Regardless of anyone’s personal opinion on the man, it is impossible to deny that Hugh Hefner was a cultural icon who changed the landscape of American Culture. He passed away at 91 today but his legend will live on. He was a pioneer who established what would become an empire in 1953.

Hugh Hefner — the silk-robed Casanova whose Playboy men’s magazine popularized the term “centerfold,” glamorized an urbane bachelor lifestyle and helped spur the sexual revolution of the 1960s — has died, his company said late Wednesday. He was 91.

Hefner founded Playboy in 1953 with $600 of his own money and built the magazine into a multimillion-dollar entertainment empire that at its 1970s peak included TV shows, a jazz festival and a string of Playboy Clubs whose cocktail waitresses wore bunny ears and cottontails.

Over the years, the legend of “Hef” only grew as he bedded hundreds of young women, married a few of his magazine’s “Playmates” and cavorted on reality TV shows with a stable of girlfriends less than a third his age.

Related: Tributes pour in for Hugh Hefner

Some critics dismissed him as a relic of a sexist era, especially in his later years, when Hefner spoke openly of his Viagra-fueled sex romps at the Playboy Mansion. But many men envied his adolescent-fantasy lifestyle.

 

And his pioneering magazine, his biggest legacy, may have helped the buttoned-up America of the 1950s and early 1960s loosen up a little about sex.

“I would like to be remembered as somebody who has changed the world in some positive way, in a social, sexual sense, and I’d be very happy with that,” Hefner told CNN. “I’m a kid who dreamed the dreams and made them come true.”

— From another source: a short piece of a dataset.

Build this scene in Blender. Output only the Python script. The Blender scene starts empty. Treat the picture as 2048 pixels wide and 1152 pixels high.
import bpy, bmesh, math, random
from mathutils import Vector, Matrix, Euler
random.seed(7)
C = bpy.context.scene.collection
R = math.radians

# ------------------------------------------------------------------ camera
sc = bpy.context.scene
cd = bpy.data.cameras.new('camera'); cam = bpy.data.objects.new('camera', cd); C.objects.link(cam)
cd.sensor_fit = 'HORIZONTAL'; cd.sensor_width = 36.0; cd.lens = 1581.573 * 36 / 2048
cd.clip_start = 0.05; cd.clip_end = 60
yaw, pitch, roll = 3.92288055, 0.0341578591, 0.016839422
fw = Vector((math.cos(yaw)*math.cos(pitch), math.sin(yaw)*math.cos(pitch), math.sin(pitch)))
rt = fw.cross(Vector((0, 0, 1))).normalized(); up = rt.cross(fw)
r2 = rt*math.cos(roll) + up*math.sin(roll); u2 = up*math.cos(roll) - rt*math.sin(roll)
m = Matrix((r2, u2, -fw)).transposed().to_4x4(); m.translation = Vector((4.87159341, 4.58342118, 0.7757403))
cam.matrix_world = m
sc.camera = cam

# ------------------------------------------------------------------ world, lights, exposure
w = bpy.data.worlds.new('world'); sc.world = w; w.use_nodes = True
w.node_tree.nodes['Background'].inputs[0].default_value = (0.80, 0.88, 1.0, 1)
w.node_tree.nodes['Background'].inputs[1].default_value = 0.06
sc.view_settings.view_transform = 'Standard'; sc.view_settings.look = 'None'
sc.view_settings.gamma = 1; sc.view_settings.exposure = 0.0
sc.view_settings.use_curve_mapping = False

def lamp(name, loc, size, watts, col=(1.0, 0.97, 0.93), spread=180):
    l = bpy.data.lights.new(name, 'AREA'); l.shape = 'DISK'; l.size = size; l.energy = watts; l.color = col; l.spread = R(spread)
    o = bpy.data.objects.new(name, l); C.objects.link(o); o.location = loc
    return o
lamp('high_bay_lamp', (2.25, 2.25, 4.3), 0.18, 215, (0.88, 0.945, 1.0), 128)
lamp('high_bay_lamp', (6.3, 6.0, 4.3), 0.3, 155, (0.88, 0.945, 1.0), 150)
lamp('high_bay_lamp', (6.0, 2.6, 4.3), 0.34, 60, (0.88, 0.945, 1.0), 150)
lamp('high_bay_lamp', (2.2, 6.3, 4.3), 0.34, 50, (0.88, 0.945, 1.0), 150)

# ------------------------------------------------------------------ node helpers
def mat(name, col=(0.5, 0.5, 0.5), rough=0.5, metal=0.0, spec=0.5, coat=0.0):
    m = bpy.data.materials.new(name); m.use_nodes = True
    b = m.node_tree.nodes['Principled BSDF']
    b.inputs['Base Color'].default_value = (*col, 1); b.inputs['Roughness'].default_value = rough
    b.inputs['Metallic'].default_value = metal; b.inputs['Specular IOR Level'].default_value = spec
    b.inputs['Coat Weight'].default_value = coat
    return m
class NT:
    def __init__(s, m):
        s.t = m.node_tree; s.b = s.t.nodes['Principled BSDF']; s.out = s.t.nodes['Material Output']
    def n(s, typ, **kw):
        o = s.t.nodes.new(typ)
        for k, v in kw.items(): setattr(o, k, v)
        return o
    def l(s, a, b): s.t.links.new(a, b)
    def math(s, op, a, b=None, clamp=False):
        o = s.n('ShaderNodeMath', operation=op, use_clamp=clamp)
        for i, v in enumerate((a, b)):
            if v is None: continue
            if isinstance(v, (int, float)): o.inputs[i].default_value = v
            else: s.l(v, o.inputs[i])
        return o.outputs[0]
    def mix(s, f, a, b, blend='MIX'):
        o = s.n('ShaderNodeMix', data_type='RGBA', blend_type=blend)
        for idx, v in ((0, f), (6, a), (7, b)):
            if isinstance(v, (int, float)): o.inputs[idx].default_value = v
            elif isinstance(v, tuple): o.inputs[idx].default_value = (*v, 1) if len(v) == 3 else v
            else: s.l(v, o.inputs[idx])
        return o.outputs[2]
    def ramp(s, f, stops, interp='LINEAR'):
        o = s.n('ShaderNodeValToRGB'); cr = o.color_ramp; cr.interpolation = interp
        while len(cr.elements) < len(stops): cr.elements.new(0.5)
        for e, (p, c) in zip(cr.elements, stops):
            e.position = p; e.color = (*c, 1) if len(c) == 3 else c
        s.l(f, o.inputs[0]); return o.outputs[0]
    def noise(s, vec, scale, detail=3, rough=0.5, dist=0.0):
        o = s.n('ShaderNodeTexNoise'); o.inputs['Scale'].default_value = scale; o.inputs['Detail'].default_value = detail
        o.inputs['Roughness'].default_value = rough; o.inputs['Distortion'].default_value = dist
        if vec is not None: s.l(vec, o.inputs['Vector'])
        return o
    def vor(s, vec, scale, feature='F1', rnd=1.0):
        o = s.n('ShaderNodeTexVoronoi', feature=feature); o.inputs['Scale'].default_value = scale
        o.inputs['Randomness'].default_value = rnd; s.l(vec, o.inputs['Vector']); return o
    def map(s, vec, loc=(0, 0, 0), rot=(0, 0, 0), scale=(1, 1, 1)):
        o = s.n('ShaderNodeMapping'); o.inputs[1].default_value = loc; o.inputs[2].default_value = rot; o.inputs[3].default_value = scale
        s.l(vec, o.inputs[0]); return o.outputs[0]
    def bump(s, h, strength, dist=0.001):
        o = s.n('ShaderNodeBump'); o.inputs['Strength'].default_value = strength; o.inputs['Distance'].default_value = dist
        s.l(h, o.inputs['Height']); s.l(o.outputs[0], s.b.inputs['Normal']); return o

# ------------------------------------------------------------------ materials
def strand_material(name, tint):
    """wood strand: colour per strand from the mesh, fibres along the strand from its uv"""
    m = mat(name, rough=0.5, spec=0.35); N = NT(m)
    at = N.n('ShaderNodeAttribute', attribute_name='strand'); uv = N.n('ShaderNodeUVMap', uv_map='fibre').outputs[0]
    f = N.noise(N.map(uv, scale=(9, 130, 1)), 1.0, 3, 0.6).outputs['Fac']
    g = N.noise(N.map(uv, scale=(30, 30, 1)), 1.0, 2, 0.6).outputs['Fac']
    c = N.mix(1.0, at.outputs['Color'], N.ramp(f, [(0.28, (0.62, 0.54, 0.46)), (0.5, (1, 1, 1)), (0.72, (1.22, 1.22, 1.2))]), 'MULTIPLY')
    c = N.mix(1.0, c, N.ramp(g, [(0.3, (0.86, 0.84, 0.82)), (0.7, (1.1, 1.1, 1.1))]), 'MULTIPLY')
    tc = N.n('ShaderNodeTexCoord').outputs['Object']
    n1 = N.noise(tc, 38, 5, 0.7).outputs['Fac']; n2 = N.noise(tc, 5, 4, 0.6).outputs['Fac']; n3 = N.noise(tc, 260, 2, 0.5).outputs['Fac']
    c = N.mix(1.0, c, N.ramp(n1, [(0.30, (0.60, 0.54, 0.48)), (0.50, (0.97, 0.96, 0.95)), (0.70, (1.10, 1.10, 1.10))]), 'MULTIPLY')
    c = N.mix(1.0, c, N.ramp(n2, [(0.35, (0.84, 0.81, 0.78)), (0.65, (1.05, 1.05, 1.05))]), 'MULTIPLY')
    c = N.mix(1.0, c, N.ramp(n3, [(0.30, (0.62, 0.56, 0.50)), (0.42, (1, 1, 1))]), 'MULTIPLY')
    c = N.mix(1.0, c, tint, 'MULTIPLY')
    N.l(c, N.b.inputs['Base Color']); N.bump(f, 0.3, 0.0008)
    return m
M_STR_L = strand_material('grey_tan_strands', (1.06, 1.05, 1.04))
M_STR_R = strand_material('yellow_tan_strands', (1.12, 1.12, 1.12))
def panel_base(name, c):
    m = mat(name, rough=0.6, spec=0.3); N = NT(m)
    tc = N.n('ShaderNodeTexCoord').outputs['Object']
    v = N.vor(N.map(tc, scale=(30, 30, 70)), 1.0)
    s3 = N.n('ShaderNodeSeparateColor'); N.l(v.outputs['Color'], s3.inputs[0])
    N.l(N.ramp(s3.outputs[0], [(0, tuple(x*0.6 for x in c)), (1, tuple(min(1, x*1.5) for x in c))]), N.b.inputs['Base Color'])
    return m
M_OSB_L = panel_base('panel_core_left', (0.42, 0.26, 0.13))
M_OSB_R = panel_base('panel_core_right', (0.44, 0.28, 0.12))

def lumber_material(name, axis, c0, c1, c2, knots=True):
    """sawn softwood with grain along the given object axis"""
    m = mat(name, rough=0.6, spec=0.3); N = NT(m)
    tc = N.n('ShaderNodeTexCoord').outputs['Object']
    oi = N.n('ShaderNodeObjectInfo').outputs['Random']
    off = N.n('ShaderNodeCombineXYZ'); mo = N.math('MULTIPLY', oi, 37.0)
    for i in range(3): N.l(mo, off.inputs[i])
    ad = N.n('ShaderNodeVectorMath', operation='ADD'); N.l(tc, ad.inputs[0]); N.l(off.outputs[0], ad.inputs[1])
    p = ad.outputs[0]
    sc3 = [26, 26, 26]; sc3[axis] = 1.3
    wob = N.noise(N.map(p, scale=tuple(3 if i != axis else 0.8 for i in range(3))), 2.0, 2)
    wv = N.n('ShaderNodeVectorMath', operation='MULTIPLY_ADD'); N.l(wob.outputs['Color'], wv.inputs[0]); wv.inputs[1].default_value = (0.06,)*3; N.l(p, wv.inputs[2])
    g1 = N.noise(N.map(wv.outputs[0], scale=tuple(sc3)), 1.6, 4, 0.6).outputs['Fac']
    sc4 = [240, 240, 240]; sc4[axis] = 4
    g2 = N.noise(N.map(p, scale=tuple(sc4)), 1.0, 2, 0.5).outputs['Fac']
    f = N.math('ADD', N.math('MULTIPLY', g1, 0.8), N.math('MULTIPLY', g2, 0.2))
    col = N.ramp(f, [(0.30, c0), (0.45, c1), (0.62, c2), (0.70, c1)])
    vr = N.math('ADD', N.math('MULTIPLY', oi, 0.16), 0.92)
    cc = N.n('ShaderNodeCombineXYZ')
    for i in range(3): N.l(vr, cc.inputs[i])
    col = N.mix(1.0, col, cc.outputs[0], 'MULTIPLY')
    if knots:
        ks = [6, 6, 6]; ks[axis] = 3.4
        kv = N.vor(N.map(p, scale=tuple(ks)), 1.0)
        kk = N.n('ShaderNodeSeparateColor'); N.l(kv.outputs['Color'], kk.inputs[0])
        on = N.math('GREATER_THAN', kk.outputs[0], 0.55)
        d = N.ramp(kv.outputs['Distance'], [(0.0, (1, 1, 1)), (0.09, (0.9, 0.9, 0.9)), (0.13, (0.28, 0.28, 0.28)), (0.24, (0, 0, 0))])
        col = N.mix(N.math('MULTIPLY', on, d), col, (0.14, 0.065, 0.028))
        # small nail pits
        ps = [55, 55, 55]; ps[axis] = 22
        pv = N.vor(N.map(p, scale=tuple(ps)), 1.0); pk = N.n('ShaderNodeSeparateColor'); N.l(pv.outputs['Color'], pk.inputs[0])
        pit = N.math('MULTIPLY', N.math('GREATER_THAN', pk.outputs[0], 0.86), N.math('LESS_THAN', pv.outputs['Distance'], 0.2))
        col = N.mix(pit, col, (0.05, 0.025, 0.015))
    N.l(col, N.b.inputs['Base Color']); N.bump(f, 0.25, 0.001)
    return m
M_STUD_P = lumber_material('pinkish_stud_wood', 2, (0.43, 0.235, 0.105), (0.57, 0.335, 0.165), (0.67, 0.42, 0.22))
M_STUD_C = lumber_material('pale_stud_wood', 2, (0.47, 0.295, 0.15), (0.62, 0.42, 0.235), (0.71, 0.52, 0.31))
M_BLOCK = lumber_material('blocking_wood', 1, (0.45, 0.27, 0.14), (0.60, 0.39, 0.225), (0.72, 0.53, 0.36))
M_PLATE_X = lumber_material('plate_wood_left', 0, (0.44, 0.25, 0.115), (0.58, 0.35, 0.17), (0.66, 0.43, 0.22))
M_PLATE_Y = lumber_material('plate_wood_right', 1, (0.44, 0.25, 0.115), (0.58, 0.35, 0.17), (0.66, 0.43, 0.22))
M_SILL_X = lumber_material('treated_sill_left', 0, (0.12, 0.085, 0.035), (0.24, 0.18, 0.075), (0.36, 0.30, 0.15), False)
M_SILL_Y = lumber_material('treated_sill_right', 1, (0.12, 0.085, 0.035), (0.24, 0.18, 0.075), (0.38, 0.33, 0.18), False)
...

Gallery: Hugh Hefner through the years

A ‘male point of view’

Hefner was born April 9, 1926, in Chicago to Glenn Hefner, an accountant, and Grace Hefner, a teacher. Both parents were conservative Protestants from Nebraska.

“My folks were raised pure prohibitionist,” Hefner told The Hollywood Reporter in 2011. “They were very good people, with high moral standards — but very repressed. There was no hugging and kissing in my home.”

In 1944, after graduating from high school, Hefner joined the U.S. Army as a writer for a military newspaper. Following World War II, he became a promotional copywriter at Esquire magazine, where he began toying with the idea of publishing a men’s magazine.

“Esquire was always for older guys, but … it was very much devoted to male bonding and outdoor adventure,” Hefner told CNN. “And I wanted to read a magazine that was a little more sophisticated and was focused really on the romantic connection between the sexes from a male point of view.”